The Time to Start Is Now – Another issue I have with the way the poetry goal was written is that it wasn’t one poem each day for 365 days straight, but rather that I had to start on January 1 and finish December 31. And 1992 was a leap year as I recall, so maybe I should have waited for 2012. Sheesh. This meant that when I screwed up in 2004 I had to wait for 2005, which then turned into 2006 because I didn’t try in 2005. I didn’t even really get started in 2006, 2007, or 2008 because I screwed up too early in January and had to wait another year. I also have a post cued up about New Year’s resolutions that shows why I don’t tend to wait for a new year to get started.
Paranoia – Finally, there is a pressure that goes with timeframes. The pressure can be good when it’s more of a motivator than something that drives you by fear. Having a good reasonable deadline for your goals can help you a lot towards completion. But I found myself becoming superstitious and paranoid near the end of all of this. I’m not a superstitious person by nature, but I have to watch myself because I’ll start thinking superstitious thoughts. Once I was well past the halfway point of the year with the poetry, I didn’t want to tell anyone that I was doing so well with the goal, because I thought it would somehow screw it up. Goals should make you look over your progress, not over your shoulder.
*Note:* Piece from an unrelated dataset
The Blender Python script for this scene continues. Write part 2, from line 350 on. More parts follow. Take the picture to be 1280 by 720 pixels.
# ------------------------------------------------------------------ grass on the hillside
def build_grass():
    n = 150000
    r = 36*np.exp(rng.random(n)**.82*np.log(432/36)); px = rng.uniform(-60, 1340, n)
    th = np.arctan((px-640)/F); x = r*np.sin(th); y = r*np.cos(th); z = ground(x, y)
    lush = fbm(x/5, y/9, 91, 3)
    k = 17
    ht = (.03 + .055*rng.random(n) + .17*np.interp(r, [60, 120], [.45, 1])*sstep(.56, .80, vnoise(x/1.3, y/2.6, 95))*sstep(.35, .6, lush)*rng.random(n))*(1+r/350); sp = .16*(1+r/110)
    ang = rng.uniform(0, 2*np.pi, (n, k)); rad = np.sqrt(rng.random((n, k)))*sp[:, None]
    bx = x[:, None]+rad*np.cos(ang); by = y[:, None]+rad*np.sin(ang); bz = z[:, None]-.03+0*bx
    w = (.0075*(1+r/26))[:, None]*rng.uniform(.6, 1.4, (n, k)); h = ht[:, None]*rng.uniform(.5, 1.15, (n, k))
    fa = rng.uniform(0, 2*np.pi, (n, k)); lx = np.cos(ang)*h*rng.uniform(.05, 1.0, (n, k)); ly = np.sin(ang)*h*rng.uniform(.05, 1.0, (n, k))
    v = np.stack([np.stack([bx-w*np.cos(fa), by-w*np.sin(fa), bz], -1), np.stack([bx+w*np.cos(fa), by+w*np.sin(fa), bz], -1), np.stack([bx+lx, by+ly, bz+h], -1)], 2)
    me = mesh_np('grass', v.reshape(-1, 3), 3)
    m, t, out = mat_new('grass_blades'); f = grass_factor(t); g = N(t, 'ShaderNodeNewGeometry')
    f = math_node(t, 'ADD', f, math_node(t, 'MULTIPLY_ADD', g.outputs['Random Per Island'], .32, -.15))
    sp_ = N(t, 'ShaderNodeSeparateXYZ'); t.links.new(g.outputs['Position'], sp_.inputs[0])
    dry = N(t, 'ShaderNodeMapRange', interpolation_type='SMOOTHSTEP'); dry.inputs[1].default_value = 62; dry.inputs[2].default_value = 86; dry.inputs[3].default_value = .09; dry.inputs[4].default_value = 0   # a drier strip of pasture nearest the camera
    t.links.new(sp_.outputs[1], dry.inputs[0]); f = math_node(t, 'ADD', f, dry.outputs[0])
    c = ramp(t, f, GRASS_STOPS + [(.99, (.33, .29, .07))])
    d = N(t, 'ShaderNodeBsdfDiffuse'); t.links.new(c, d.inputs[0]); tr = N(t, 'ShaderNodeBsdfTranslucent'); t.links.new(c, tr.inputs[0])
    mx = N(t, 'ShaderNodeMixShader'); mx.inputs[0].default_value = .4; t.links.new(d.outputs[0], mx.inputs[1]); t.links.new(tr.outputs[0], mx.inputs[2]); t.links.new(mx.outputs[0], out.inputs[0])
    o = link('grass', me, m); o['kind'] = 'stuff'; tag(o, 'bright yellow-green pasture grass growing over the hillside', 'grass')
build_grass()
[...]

This is why I finally said something to someone who knew of the goal from before. And after I said it out loud, I told myself that the fact that I made it into December is good enough. I’ve won the race. I can walk in the rest of it, or if just for the hell of it I want to finish it out in full form, I can. But at this point I’ve already considered myself successful. Sometimes when you know you’ve done the best that you can, you just have to let the rest of it go. Goals that are stated the way of the poetry goal don’t allow you to do that. Your goals should be stated in such a way that allow you to step down if you need to, and not feel guilty, as long as you can look yourself in the mirror and know you did your best.